[Source records]
==================================================

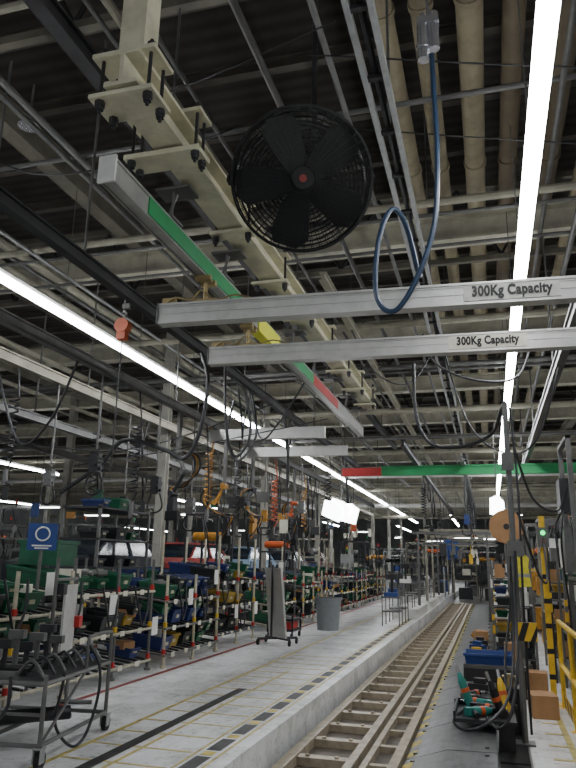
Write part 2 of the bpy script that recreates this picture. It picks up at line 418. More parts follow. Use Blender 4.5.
def longrail(x, z0, y0, y1, w, h, mm, lab):
    m = MB().box(-w/2, w/2, 0, y1-y0, 0, h*0.15).box(-w/2, w/2, 0, y1-y0, h*0.85, h).box(-w/4, w/4, 0, y1-y0, h*0.15, h*0.85)
    return solo("overhead_rail", m, mm, lab, "rail", (x, y0, z0), group="long overhead rails")
longrail(-3.58, 4.33, 2.5, 20, 0.1, 0.13, dsteel, "dark steel overhead track rail")
longrail(-4.75, 4.0, 5, 30, 0.1, 0.13, gsteel, "grey steel overhead track rail")
longrail(-2.75, 5.25, 2.0, 22, 0.12, 0.15, dsteel, "dark steel overhead channel rail")
longrail(1.0, 4.15, 2.0, 22, 0.1, 0.17, gsteel, "grey steel overhead track rail")
longrail(-1.9, 5.2, 8, 32, 0.1, 0.12, creamd, "cream steel overhead rail")
longrail(-0.5, 3.95, 16, 34, 0.1, 0.14, gsteel, "grey steel overhead track rail")
longrail(-6.4, 4.3, 4, 40, 0.12, 0.16, creamd, "cream steel overhead rail")
longrail(-7.4, 3.9, 8, 40, 0.12, 0.14, gsteel, "grey steel overhead track rail")
longrail(-9.4, 3.9, 8, 40, 0.12, 0.14, gsteel, "grey steel overhead track rail")
longrail(-1.6, 4.0, 14, 34, 0.1, 0.14, dsteel, "dark steel overhead track rail")
ct = thing("cable_ladder", "long galvanised double rail cable ladder hung overhead", "cable tray", (-0.645, 2, 5.2))
part("side_rail", MB().box(-0.1, -0.06, 0, 28, 0, 0.08), galv, ct)
part("side_rail", MB().box(0.06, 0.1, 0, 28, 0, 0.08), galv, ct)
rg = MB().box(-0.06, 0.06, 0, 0.04, 0.02, 0.05).mesh("rung", [dsteel])
for k in range(40): part("rung", rg, None, ct, (0, .3+k*.7, 0))
part("cable", MB().tube([(0, 0, 0.07), (0.01, 10, 0.07), (-0.01, 20, 0.07), (0, 28, 0.07)], 0.025, 6, smooth=3), khose, ct)
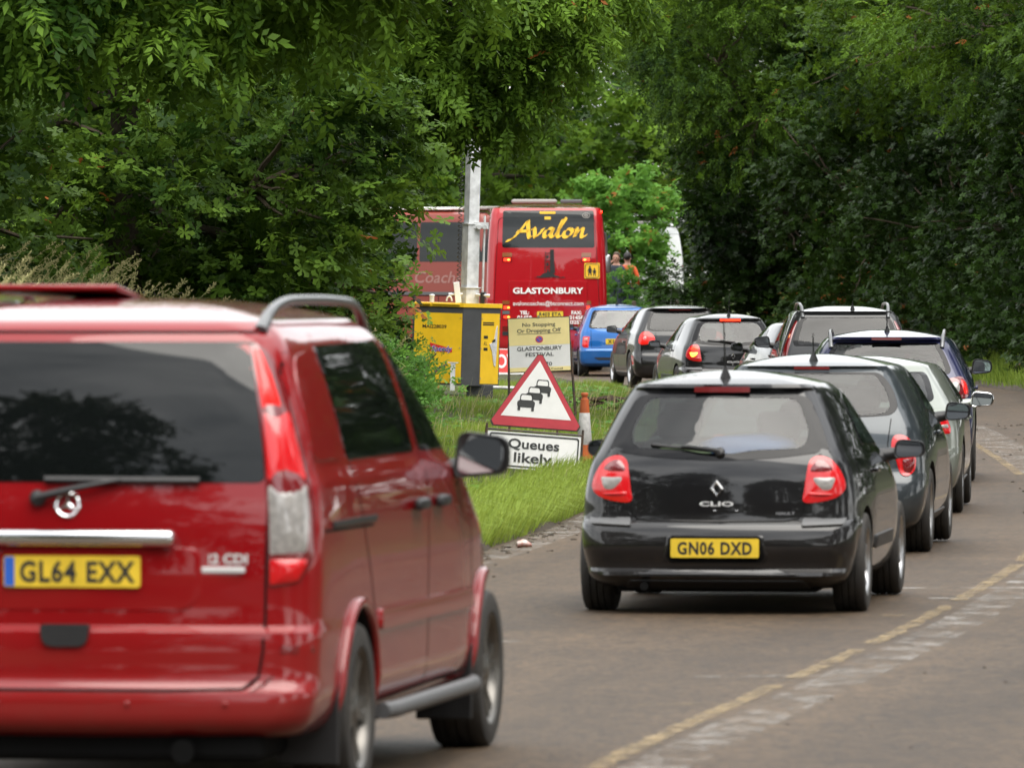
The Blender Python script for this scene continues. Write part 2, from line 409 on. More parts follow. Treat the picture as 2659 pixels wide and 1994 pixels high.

==================================================

• _TASK DETAILS_
Make an exact copy of the data above, pictures excluded.

• _WRITTEN RESPONSE_
Write part 2 of the bpy script that recreates this picture. It picks up at line 418. More parts follow. Use Blender 4.5.
def longrail(x, z0, y0, y1, w, h, mm, lab):
    m = MB().box(-w/2, w/2, 0, y1-y0, 0, h*0.15).box(-w/2, w/2, 0, y1-y0, h*0.85, h).box(-w/4, w/4, 0, y1-y0, h*0.15, h*0.85)
    return solo("overhead_rail", m, mm, lab, "rail", (x, y0, z0), group="long overhead rails")
longrail(-3.58, 4.33, 2.5, 20, 0.1, 0.13, dsteel, "dark steel overhead track rail")
longrail(-4.75, 4.0, 5, 30, 0.1, 0.13, gsteel, "grey steel overhead track rail")
longrail(-2.75, 5.25, 2.0, 22, 0.12, 0.15, dsteel, "dark steel overhead channel rail")
longrail(1.0, 4.15, 2.0, 22, 0.1, 0.17, gsteel, "grey steel overhead track rail")
longrail(-1.9, 5.2, 8, 32, 0.1, 0.12, creamd, "cream steel overhead rail")
longrail(-0.5, 3.95, 16, 34, 0.1, 0.14, gsteel, "grey steel overhead track rail")
longrail(-6.4, 4.3, 4, 40, 0.12, 0.16, creamd, "cream steel overhead rail")
longrail(-7.4, 3.9, 8, 40, 0.12, 0.14, gsteel, "grey steel overhead track rail")
longrail(-9.4, 3.9, 8, 40, 0.12, 0.14, gsteel, "grey steel overhead track rail")
longrail(-1.6, 4.0, 14, 34, 0.1, 0.14, dsteel, "dark steel overhead track rail")
ct = thing("cable_ladder", "long galvanised double rail cable ladder hung overhead", "cable tray", (-0.645, 2, 5.2))
part("side_rail", MB().box(-0.1, -0.06, 0, 28, 0, 0.08), galv, ct)
part("side_rail", MB().box(0.06, 0.1, 0, 28, 0, 0.08), galv, ct)
rg = MB().box(-0.06, 0.06, 0, 0.04, 0.02, 0.05).mesh("rung", [dsteel])
for k in range(40): part("rung", rg, None, ct, (0, .3+k*.7, 0))
part("cable", MB().tube([(0, 0, 0.07), (0.01, 10, 0.07), (-0.01, 20, 0.07), (0, 28, 0.07)], 0.025, 6, smooth=3), khose, ct)
The Blender Python script for this scene continues. Write part 2, from line 409 on. More parts follow. Treat the picture as 2659 pixels wide and 1994 pixels high.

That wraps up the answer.